Aim:
Filter for the word "empty" and keep each matching line.
╔══
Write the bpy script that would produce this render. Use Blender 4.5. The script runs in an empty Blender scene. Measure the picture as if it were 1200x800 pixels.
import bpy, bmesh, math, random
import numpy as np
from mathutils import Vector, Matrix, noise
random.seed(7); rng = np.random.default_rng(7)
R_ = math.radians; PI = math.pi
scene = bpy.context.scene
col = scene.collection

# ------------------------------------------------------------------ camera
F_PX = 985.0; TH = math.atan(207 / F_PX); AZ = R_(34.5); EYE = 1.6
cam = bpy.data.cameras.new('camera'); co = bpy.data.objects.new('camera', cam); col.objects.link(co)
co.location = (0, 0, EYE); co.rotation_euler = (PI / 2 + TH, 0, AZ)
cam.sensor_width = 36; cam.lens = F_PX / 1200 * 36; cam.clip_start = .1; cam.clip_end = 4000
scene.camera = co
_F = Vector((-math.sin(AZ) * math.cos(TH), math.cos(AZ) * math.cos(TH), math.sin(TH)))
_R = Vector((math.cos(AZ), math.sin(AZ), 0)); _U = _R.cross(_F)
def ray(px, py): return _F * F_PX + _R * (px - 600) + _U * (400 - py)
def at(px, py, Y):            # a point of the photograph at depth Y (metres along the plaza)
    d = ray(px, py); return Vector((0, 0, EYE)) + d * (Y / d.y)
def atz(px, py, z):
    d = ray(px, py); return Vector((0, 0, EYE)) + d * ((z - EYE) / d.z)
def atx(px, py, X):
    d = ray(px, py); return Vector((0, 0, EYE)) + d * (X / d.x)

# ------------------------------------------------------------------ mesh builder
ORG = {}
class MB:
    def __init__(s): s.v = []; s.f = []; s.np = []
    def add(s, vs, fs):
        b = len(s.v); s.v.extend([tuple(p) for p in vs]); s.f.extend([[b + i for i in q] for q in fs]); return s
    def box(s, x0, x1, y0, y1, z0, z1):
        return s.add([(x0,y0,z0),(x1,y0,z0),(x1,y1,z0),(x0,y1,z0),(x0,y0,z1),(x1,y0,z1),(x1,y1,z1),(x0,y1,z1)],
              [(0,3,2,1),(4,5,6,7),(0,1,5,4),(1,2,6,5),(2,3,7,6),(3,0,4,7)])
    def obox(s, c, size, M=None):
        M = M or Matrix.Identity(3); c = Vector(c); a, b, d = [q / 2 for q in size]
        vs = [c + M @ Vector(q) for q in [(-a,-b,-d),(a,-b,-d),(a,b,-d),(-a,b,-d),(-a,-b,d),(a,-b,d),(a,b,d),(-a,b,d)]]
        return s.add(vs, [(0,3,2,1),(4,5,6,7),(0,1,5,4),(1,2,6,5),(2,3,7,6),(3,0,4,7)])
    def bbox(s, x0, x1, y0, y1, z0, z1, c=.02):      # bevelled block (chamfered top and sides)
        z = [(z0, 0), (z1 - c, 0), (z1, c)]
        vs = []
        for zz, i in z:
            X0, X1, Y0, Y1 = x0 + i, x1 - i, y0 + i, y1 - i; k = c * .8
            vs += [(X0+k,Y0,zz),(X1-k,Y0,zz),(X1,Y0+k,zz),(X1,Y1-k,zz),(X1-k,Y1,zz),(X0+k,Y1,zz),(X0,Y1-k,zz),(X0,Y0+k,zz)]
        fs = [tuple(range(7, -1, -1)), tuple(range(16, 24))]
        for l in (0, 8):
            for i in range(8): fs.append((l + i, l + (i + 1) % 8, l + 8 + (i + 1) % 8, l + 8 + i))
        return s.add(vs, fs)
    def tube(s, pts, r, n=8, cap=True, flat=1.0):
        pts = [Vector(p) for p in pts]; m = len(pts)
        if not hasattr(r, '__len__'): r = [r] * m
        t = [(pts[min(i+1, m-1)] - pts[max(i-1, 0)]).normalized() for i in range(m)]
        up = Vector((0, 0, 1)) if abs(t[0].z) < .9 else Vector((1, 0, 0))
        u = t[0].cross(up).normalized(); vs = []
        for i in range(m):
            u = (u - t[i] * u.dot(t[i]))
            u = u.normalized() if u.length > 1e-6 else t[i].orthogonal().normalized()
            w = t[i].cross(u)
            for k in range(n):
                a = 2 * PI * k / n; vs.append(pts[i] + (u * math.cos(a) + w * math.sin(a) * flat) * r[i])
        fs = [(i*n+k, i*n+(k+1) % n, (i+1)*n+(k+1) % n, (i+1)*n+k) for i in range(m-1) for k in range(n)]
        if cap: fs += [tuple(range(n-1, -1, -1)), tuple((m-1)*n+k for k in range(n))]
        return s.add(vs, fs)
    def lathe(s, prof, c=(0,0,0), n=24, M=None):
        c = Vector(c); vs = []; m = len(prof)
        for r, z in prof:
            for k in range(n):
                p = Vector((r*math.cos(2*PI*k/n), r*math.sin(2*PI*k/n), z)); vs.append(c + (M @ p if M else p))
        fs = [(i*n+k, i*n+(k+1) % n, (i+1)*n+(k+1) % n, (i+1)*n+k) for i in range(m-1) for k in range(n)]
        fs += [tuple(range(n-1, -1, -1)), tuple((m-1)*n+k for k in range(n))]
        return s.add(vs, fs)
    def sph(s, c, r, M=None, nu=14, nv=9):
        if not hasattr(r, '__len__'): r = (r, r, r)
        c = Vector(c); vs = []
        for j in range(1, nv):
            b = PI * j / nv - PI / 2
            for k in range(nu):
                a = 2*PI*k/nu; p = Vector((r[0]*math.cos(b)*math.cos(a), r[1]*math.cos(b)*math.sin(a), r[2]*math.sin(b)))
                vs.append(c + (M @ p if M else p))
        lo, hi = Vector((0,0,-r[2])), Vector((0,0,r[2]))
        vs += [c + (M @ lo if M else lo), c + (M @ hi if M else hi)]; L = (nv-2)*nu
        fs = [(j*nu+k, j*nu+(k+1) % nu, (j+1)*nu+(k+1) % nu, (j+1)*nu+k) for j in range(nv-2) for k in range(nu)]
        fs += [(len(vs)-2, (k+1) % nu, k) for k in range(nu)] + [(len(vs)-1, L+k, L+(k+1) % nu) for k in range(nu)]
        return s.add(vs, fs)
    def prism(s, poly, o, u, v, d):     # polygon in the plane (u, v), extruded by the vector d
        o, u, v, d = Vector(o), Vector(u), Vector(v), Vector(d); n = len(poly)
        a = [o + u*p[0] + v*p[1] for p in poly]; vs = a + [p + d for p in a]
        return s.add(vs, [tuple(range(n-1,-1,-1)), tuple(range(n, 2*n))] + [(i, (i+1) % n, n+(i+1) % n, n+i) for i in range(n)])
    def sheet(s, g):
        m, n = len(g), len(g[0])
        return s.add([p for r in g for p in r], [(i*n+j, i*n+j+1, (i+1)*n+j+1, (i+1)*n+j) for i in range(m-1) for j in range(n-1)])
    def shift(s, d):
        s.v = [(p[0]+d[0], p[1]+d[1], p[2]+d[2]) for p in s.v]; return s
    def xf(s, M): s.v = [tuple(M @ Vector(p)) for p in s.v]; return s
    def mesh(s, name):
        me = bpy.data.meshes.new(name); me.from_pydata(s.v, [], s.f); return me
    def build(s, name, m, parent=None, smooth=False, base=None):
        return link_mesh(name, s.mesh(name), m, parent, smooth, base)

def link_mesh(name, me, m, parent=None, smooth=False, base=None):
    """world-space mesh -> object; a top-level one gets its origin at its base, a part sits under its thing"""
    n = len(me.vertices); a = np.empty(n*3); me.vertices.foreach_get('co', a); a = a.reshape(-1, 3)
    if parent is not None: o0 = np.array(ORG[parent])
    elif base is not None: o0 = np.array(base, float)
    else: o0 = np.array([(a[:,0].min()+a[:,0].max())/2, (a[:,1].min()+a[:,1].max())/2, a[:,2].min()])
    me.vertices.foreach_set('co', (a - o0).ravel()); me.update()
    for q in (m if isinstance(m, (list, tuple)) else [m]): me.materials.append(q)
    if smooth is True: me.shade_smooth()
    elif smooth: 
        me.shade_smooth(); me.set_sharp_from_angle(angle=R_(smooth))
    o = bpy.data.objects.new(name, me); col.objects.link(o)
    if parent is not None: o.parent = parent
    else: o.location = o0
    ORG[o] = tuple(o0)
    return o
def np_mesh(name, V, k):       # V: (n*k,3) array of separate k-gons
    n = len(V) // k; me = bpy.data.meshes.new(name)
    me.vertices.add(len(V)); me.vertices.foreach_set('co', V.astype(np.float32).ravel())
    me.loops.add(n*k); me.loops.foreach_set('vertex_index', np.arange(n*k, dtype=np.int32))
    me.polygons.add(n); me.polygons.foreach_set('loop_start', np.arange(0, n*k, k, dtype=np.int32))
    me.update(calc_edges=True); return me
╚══
Answer to this task:
Write the bpy script that would produce this render. Use Blender 4.5. The script runs in an empty Blender scene. Measure the picture as if it were 1200x800 pixels.
    n = len(me.vertices); a = np.empty(n*3); me.vertices.foreach_get('co', a); a = a.reshape(-1, 3)